Peso’s to Matador: You Stole My Concept!

Margaritagate turns old friends into enemies.

On Super Bowl Sunday 2004, Brian Hutmacher wasn’t thinking about the point spread or Janet Jackson’s wardrobe malfunction. He was staring at the metallic, Mexican-inspired decor of the just-opened Matador restaurant in Ballard, thinking it looked a lot like his own wildly popular tequila-and-nachos late-night hangout, Peso’s.

Then he saw the menu. The main entrée page had 11 items. “Eight of those 11 items are identical in name, description, price, and preparation to what is on the menu at Peso’s,” Hutmacher later wrote in a 20-page, obscenity-laced letter to one of Matador’s owners.

In the letter, he went on to accuse Nate Opper, a former Peso’s bartender, of stealing recipes, setting up a nearly identical restaurant, and siphoning business away from Hutmacher’s lower Queen Anne hot spot: “In taking the easy, painless way to success that involved no real risk-taking or ingenuity on [Opper’s] part and also by taking what isn’t his and shouldn’t ever be, Nate made both a personal and business enemy in me.”

Next Monday, Hutmacher’s lawsuit against Matador—its investors, designers, and decorators—is scheduled to go to trial. Hutmacher claims Matador, which has since expanded to five locations, so closely imitates Peso’s in appearance and food that customers confuse the two; people who live near a Matador may not see any reason to go to Peso’s, he says in his complaint.

Relations between Peso’s and Matador weren’t always so acrimonious. Hutmacher, a former waiter at Wild Ginger and El Gaucho, bought Peso’s with his brother in 1998 and hired Opper as a bartender soon after. The three men became friends, Hutmacher says in court records. Around that time, Opper met Zak Melang, an employee at Floyd’s Place, a block away from Peso’s. In late 2002, according to Hutmacher’s complaint, Opper and Melang told Hutmacher they were thinking about opening their own bar in Fremont. Hutmacher says he expressed his support, giving advice on decor, even suggesting a barbecue theme and offering to let them use his sauce recipes.

A year later, Opper and Melang had decided on a new location in Ballard and had changed their restaurant to a Mexican theme. Hutmacher still had no problem with the project, he says in a court declaration. But in the months leading up to Matador’s opening in January 2004, Hutmacher says, a decorator tipped him off that the new restaurant looked a lot like Peso’s. He claims he asked Opper about it, only to be assured that the restaurants would have a very different feel.

A few weeks later, according to Hutmacher’s declaration, Opper showed him a copy of the planned menu. He claims he told Opper it was a problem, but by February, the dishes were still listed. “I went to Matador’s opening night, and was shocked at what I saw,” Hutmacher says.
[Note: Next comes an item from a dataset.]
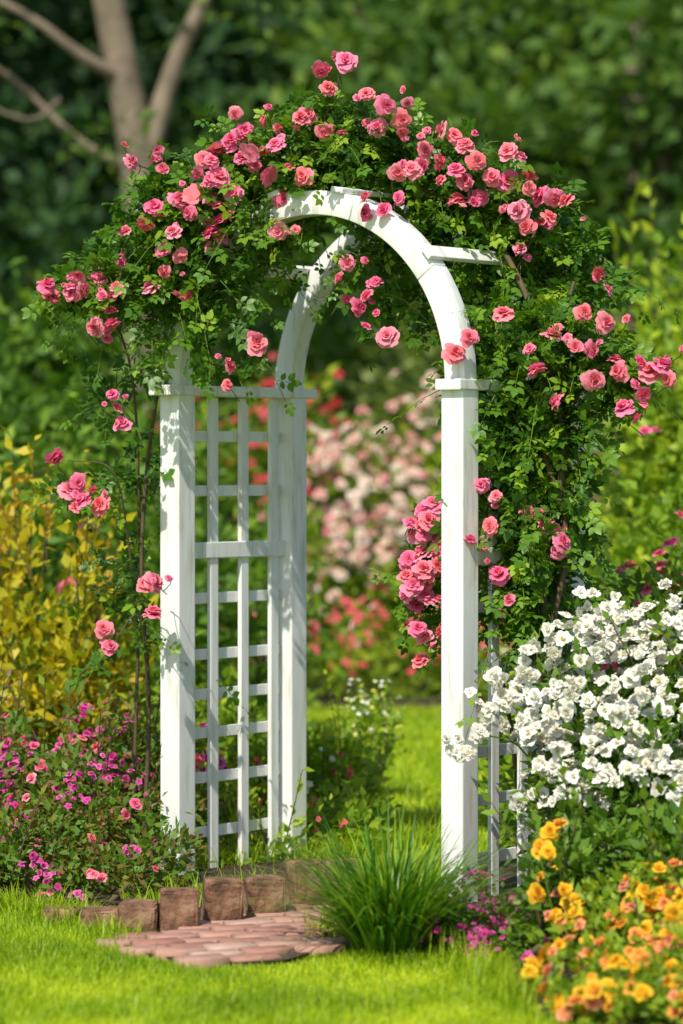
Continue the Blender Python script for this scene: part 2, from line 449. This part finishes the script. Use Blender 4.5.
def build_path():
    V = []; F = []; Rn = []
    ang = math.radians(24); ca, sa = math.cos(ang), math.sin(ang)
    L, W, H, G = .13, .066, .024, .011
    for i in range(-14, 15):
        for j in range(-14, 15):
            lx = i*(L+G)+(j % 2)*(L+G)/2; ly = j*(W+G)
            cx = -.25+lx*ca-ly*sa; cy = 8.7+lx*sa+ly*ca
            if not pip(np.array([[cx, cy]]), path_poly)[0]: continue
            b = len(V); dz = random.uniform(-.004, .004); r = random.random(); k = .004
            for (h, ins) in ((0, 0), (H-k, 0), (H, k)):
                for sx, sy in ((-1, -1), (1, -1), (1, 1), (-1, 1)):
                    x = lx+sx*(L/2-ins); y = ly+sy*(W/2-ins)
                    V.append((-.25+x*ca-y*sa, 8.7+x*sa+y*ca, h+dz)); Rn.append(r)
            for l in (0, 4):
                for q in range(4):
                    q2 = (q+1) % 4
                    F.append((b+l+q, b+l+q2, b+l+4+q2, b+l+4+q))
            F.append((b+8, b+9, b+10, b+11))
    return mesh_np('brick_path', V, F, M_path, {'rnd': Rn}, None, False)
build_path()
sheet('path_bedding', path_poly, .012, noise_mat('sand', [(.05, .04, .025), (.10, .085, .05)], 30, .95, .5))

edg = empty('brick_edging')
for i, (x, y, h, a) in enumerate([(-.765, 8.84, .05, -22), (-.655, 8.72, .065, 4), (-.548, 8.66, .09, -6), (-.438, 8.66, .125, 4), (-.326, 8.78, .135, 14), (-.214, 8.92, .125, 18), (-.104, 9.08, .15, 22), (0.0, 9.26, .13, 32)]):
    box('brick_%d' % (i+1), (x, y, h/2-.005), (.104, .075, h), M_brick, edg, .012, (math.radians(random.uniform(-5, 5)), math.radians(random.uniform(-3, 3)), math.radians(a)), .0025)

# ------------------------------------------------------------------ arbor
TH = math.radians(38.5)
arb = empty('garden_arbor', (-.505, 9.9, 0), -TH)
WID, DEP, PS, SP = 1.08, .545, .078, 1.50     # width, depth, post size, spring height
for nm, x, y in (('front_post_1', 0, 0), ('front_post_2', WID, 0), ('rear_post_1', 0, DEP), ('rear_post_2', WID, DEP)):
    box(nm, (x, y, SP/2-.05), (PS, PS, SP+.1), M_paint, arb, .005)
def arch(name, y):
    V = []; F = []; ro, ri, d = WID/2+PS/2, WID/2-PS/2+.006, .062
    SEG = 5; N = 14      # five sawn segments butted with a hairline joint
    for s_ in range(SEG):
        a0 = math.pi*s_/SEG+.0022; a1 = math.pi*(s_+1)/SEG-.0022
        b = len(V)
        for i in range(N+1):
            a = a0+(a1-a0)*i/N; c, s = math.cos(a), math.sin(a)
            for r, yy in ((ro, -d/2), (ro, d/2), (ri, d/2), (ri, -d/2)):
                V.append((WID/2+r*c, y+yy, SP+r*s))
        for i in range(N):
            for k in range(4):
                k2 = (k+1) % 4
                F.append((b+4*i+k, b+4*i+k2, b+4*i+4+k2, b+4*i+4+k))
        F.append((b, b+3, b+2, b+1)); F.append((b+4*N, b+4*N+1, b+4*N+2, b+4*N+3))
    ob = mesh_np(name, V, F, M_paint, None, arb, False)
    m = ob.modifiers.new('b', 'BEVEL'); m.width = .003; m.segments = 2; m.limit_method = 'ANGLE'; m.angle_limit = math.radians(50)
    V = []; F = []; ro -= .006; ri += .006; d -= .012; N = 60
    for i in range(N+1):
        a = math.pi*i/N; c, s = math.cos(a), math.sin(a)
        for r, yy in ((ro, -d/2), (ro, d/2), (ri, d/2), (ri, -d/2)):
            V.append((WID/2+r*c, y+yy, SP+r*s))
    for i in range(N):
        for k in range(4):
            k2 = (k+1) % 4
            F.append((4*i+k, 4*i+k2, 4*i+4+k2, 4*i+4+k))
    mesh_np(name+'_core', V, F, M_paint, None, arb, False)
arch('front_arch', 0); arch('rear_arch', DEP)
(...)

He filed suit in January 2007.

Opper and Melang remember it all quite differently, according to statements filed in court. They say Hutmacher was well aware of what they were doing. But instead of taking action against them at the time, he was “watching from the sidelines and waiting, as the defendants continued to invest time, energy, and capital in their existing restaurants and in continuing to expand to new locations” (to date, in West Seattle, Tacoma, Redmond, and Portland). Opper and Melang claim Hutmacher didn’t pursue legal action because they had similar decorations and food; he did it because they were so successful. They also say the recipes were widely available, given to every staff member at Peso’s, and freely shared with customers. On top of that, they say, the Peso’s menu is “generic, not inherently distinctive.”

These days the menus are more distinct, though both restaurants still serve prawns and habanero sauce, one of the contested recipes. Both businesses also seem to be doing well. On a recent weekday evening, the West Seattle Matador hummed. At midnight during Bumbershoot weekend, noisy crowds hovered at Peso’s door, waiting to get in. Hutmacher has leased the spaces next door, and in April he applied for a liquor license to open Toulouse, a French Quarter–themed restaurant.

King County Superior Court judge Catherine Shaffer dismissed several of Hutmacher’s claims, including one that Matador was committing fraud by claiming the recipes as originals, and another against a contractor who helped design Matador. She also ruled that because Hutmacher freely turned over the sauce recipes, they were lawfully used by Opper and Melang. But the overriding argument, that Matador’s menu violates trade secrecy laws, is still live, and opening arguments are scheduled to begin Monday.